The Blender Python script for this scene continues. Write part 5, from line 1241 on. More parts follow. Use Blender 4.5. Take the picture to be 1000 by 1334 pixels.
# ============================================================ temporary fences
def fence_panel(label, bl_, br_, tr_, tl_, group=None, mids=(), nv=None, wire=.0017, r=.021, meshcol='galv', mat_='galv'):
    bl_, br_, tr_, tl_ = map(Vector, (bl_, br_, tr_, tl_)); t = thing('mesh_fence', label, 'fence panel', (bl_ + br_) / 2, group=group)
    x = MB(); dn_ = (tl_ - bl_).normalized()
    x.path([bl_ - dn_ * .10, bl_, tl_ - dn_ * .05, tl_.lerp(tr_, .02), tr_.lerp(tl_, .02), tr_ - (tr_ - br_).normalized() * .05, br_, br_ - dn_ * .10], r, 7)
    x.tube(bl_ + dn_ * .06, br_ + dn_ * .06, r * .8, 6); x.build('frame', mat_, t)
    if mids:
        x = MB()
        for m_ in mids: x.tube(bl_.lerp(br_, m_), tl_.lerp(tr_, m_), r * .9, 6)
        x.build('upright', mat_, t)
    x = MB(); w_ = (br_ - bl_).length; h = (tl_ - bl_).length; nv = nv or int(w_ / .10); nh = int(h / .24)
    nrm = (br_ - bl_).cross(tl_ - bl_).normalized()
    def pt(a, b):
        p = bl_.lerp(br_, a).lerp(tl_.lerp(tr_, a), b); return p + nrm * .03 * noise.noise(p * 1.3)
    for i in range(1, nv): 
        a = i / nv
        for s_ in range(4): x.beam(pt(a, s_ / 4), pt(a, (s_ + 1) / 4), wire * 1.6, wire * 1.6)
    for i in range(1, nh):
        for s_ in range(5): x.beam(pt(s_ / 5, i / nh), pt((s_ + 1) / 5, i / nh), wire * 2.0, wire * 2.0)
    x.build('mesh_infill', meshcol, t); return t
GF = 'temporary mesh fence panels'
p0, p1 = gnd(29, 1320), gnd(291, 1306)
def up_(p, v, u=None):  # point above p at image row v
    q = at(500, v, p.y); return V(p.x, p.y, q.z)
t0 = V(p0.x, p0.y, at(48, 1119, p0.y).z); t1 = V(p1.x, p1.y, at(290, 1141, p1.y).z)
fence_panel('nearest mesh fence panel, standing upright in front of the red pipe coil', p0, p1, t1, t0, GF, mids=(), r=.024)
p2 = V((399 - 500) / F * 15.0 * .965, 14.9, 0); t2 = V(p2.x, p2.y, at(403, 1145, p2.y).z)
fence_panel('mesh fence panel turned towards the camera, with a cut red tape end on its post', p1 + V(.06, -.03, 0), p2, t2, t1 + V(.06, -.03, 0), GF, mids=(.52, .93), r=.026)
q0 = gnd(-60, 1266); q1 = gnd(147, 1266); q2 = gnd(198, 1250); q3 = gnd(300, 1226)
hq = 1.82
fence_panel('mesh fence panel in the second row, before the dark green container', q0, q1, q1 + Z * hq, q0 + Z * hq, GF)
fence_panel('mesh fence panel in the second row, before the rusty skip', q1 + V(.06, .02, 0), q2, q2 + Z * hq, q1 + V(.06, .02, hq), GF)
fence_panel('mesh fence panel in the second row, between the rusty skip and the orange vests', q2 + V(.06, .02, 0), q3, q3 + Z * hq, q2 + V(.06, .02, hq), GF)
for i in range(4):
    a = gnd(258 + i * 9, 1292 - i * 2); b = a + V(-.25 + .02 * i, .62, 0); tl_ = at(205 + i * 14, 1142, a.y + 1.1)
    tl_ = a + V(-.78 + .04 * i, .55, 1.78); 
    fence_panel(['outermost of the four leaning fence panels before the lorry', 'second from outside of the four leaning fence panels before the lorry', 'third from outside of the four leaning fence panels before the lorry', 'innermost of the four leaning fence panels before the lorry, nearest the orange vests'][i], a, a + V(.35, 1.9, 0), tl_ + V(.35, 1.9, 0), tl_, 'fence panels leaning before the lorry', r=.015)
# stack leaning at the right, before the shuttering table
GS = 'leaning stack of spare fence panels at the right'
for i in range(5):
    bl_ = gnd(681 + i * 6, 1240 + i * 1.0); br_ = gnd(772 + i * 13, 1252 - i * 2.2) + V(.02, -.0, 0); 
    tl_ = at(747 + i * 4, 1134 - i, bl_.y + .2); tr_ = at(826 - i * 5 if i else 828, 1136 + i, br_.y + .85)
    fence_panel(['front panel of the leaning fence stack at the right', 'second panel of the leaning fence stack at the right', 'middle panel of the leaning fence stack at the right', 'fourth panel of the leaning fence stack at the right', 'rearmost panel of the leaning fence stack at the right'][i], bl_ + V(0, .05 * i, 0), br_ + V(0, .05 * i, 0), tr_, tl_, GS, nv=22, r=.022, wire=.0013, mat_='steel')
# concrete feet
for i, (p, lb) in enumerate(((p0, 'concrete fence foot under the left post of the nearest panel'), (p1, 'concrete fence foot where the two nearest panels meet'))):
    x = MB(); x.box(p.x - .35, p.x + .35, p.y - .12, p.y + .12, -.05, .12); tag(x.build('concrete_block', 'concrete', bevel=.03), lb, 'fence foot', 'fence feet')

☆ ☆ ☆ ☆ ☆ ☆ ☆

Take the lines above and retype all of them exactly.

**Solution below**
The Blender Python script for this scene continues. Write part 5, from line 1241 on. More parts follow. Use Blender 4.5. Take the picture to be 1000 by 1334 pixels.
# ============================================================ temporary fences
def fence_panel(label, bl_, br_, tr_, tl_, group=None, mids=(), nv=None, wire=.0017, r=.021, meshcol='galv', mat_='galv'):
    bl_, br_, tr_, tl_ = map(Vector, (bl_, br_, tr_, tl_)); t = thing('mesh_fence', label, 'fence panel', (bl_ + br_) / 2, group=group)
    x = MB(); dn_ = (tl_ - bl_).normalized()
    x.path([bl_ - dn_ * .10, bl_, tl_ - dn_ * .05, tl_.lerp(tr_, .02), tr_.lerp(tl_, .02), tr_ - (tr_ - br_).normalized() * .05, br_, br_ - dn_ * .10], r, 7)
    x.tube(bl_ + dn_ * .06, br_ + dn_ * .06, r * .8, 6); x.build('frame', mat_, t)
    if mids:
        x = MB()
        for m_ in mids: x.tube(bl_.lerp(br_, m_), tl_.lerp(tr_, m_), r * .9, 6)
        x.build('upright', mat_, t)
    x = MB(); w_ = (br_ - bl_).length; h = (tl_ - bl_).length; nv = nv or int(w_ / .10); nh = int(h / .24)
    nrm = (br_ - bl_).cross(tl_ - bl_).normalized()
    def pt(a, b):
        p = bl_.lerp(br_, a).lerp(tl_.lerp(tr_, a), b); return p + nrm * .03 * noise.noise(p * 1.3)
    for i in range(1, nv): 
        a = i / nv
        for s_ in range(4): x.beam(pt(a, s_ / 4), pt(a, (s_ + 1) / 4), wire * 1.6, wire * 1.6)
    for i in range(1, nh):
        for s_ in range(5): x.beam(pt(s_ / 5, i / nh), pt((s_ + 1) / 5, i / nh), wire * 2.0, wire * 2.0)
    x.build('mesh_infill', meshcol, t); return t
GF = 'temporary mesh fence panels'
p0, p1 = gnd(29, 1320), gnd(291, 1306)
def up_(p, v, u=None):  # point above p at image row v
    q = at(500, v, p.y); return V(p.x, p.y, q.z)
t0 = V(p0.x, p0.y, at(48, 1119, p0.y).z); t1 = V(p1.x, p1.y, at(290, 1141, p1.y).z)
fence_panel('nearest mesh fence panel, standing upright in front of the red pipe coil', p0, p1, t1, t0, GF, mids=(), r=.024)
p2 = V((399 - 500) / F * 15.0 * .965, 14.9, 0); t2 = V(p2.x, p2.y, at(403, 1145, p2.y).z)
fence_panel('mesh fence panel turned towards the camera, with a cut red tape end on its post', p1 + V(.06, -.03, 0), p2, t2, t1 + V(.06, -.03, 0), GF, mids=(.52, .93), r=.026)
q0 = gnd(-60, 1266); q1 = gnd(147, 1266); q2 = gnd(198, 1250); q3 = gnd(300, 1226)
hq = 1.82
fence_panel('mesh fence panel in the second row, before the dark green container', q0, q1, q1 + Z * hq, q0 + Z * hq, GF)
fence_panel('mesh fence panel in the second row, before the rusty skip', q1 + V(.06, .02, 0), q2, q2 + Z * hq, q1 + V(.06, .02, hq), GF)
fence_panel('mesh fence panel in the second row, between the rusty skip and the orange vests', q2 + V(.06, .02, 0), q3, q3 + Z * hq, q2 + V(.06, .02, hq), GF)
for i in range(4):
    a = gnd(258 + i * 9, 1292 - i * 2); b = a + V(-.25 + .02 * i, .62, 0); tl_ = at(205 + i * 14, 1142, a.y + 1.1)
    tl_ = a + V(-.78 + .04 * i, .55, 1.78); 
    fence_panel(['outermost of the four leaning fence panels before the lorry', 'second from outside of the four leaning fence panels before the lorry', 'third from outside of the four leaning fence panels before the lorry', 'innermost of the four leaning fence panels before the lorry, nearest the orange vests'][i], a, a + V(.35, 1.9, 0), tl_ + V(.35, 1.9, 0), tl_, 'fence panels leaning before the lorry', r=.015)
# stack leaning at the right, before the shuttering table
GS = 'leaning stack of spare fence panels at the right'
for i in range(5):
    bl_ = gnd(681 + i * 6, 1240 + i * 1.0); br_ = gnd(772 + i * 13, 1252 - i * 2.2) + V(.02, -.0, 0); 
    tl_ = at(747 + i * 4, 1134 - i, bl_.y + .2); tr_ = at(826 - i * 5 if i else 828, 1136 + i, br_.y + .85)
    fence_panel(['front panel of the leaning fence stack at the right', 'second panel of the leaning fence stack at the right', 'middle panel of the leaning fence stack at the right', 'fourth panel of the leaning fence stack at the right', 'rearmost panel of the leaning fence stack at the right'][i], bl_ + V(0, .05 * i, 0), br_ + V(0, .05 * i, 0), tr_, tl_, GS, nv=22, r=.022, wire=.0013, mat_='steel')
# concrete feet
for i, (p, lb) in enumerate(((p0, 'concrete fence foot under the left post of the nearest panel'), (p1, 'concrete fence foot where the two nearest panels meet'))):
    x = MB(); x.box(p.x - .35, p.x + .35, p.y - .12, p.y + .12, -.05, .12); tag(x.build('concrete_block', 'concrete', bevel=.03), lb, 'fence foot', 'fence feet')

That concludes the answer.